La Iglesia católica podría incluso aceptar una regulación de las parejas de hecho del mismo sexo como de distinto sexo o incluso los «tríos» (en principio no tiene porque trascender si los «convivientes» mantienen relaciones sexuales en violación del sexto mandamiento y podría ser que se tratase de convivencia «tanquam fratres») si así se considerase útil por razones económicas, pero cualquier tipo de convivencia distinata de la unión heterosexual acorde con la ley natural no podría considerarse matrimonio. Una regulación sería aceptable mientras tal no se presentase como «autorización» del Estado a las relaciones sexuales desordenadas ni la presentase como «otro tipo» de matrimonio y no quitase apoyo a la institución familiar, célula básica de la sociedad por voluntad divina.
Otro de los aspectos básicos del matrimonio puesto hoy en crisis es la indisolubilidad del matrimonio.
Parece que existe un regreso a la concepción antinatural del «matrimonio» romano. Éste, al no considerar el matrimonio un contrato que se realiza por el consentimiento, que una vez prestado ya no puede retirarse, quebraba la norma de la indisolubilidad.
Para el derecho romano clásico lo que hacía el matrimonio era la afectio maritalis y duraba el mismo tiempo que ésta. ¿No es esto muy parecido a lo que oímos hoy cuando se dice que el matrimonio ha acabado porque ya no hay amor? Esta concepción es inaceptable. La afectio humana cambia muy a menudo, pero la organización de la sociedad no puede dejarse al arbitrio de sus mutaciones. Hoy podemos comprar una finca y quince días después decidir que no nos gusta su emplazamiento, pero no por ello podemos pedir a quien nos la vendió que nos devuelva el importe, porque careceríamos de cualquier seguridad jurídica.

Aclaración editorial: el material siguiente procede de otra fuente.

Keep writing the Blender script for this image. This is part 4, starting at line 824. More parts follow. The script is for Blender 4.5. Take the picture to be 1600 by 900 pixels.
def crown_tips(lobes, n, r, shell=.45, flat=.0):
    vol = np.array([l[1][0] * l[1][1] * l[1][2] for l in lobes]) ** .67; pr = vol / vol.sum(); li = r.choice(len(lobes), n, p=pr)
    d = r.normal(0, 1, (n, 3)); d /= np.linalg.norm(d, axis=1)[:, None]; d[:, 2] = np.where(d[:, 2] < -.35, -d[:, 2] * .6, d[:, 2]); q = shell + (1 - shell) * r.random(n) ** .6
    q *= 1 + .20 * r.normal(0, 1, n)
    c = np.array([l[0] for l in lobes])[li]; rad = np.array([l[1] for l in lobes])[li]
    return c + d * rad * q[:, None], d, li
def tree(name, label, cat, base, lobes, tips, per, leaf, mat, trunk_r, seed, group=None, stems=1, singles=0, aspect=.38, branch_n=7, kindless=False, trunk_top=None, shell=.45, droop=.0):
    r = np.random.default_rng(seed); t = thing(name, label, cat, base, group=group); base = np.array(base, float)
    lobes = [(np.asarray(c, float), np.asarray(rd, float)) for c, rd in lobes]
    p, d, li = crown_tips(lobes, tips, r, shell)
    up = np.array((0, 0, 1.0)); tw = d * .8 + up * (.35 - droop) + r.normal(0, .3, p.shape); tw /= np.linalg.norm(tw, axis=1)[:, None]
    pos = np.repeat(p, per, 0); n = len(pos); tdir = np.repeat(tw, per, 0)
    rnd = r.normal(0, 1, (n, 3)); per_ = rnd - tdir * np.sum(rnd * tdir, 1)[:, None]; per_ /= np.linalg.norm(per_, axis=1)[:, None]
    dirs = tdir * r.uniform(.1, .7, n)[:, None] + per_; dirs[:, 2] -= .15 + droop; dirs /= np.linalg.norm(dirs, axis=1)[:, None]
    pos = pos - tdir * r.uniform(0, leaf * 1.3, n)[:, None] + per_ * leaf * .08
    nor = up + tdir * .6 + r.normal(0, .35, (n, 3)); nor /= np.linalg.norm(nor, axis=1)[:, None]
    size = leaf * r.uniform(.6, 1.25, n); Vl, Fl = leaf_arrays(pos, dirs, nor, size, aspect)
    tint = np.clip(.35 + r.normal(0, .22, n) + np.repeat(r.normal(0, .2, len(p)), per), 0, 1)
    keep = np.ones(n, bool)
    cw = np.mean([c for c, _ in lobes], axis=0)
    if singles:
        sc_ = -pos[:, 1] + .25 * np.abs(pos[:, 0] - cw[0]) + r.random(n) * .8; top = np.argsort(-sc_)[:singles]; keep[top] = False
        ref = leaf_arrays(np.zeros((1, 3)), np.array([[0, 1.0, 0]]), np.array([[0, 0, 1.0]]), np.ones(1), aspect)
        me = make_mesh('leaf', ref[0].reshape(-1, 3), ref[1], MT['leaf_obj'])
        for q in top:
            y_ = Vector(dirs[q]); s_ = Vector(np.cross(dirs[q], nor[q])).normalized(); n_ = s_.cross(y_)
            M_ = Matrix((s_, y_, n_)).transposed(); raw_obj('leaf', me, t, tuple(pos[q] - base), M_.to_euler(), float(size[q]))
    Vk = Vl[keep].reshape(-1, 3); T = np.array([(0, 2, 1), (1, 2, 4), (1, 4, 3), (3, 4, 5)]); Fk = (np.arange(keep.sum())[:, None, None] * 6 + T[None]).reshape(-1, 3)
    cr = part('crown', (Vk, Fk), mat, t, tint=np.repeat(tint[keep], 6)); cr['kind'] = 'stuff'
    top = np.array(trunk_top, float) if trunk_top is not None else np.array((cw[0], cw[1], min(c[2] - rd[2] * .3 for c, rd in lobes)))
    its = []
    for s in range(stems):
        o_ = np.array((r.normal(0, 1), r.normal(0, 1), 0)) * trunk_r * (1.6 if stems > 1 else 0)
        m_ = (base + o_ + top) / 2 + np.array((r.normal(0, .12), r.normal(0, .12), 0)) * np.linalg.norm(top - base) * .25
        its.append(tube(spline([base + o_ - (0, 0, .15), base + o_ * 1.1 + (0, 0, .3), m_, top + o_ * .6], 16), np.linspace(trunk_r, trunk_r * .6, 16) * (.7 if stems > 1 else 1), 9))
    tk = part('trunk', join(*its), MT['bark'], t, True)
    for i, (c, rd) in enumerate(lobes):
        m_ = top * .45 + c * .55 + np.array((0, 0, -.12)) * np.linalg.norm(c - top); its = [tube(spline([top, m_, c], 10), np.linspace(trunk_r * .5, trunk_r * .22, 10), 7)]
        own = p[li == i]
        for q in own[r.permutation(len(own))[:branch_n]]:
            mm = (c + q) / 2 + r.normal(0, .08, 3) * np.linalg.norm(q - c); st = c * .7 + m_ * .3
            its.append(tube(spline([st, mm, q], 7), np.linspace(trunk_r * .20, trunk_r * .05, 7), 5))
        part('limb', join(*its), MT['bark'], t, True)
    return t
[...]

La organización de la sociedad no puede quedar al arbitrio de los cambios de afectio maritalis, pero ni siquiera pueden hacerlo las vidas de ambos cónyuges que no vivirán la íntima unión que exige el matrimonio on la misma profundidad si son conscientes de que sus potenciales esfuerzos pueden resultar inútiles si cambia la afectio del otro cónyuge. Y mucho menos puede quedar al arbitrio de la afectio la educación de los hijos, de haberlos, que tienen derecho a una estabilidad social y emocional.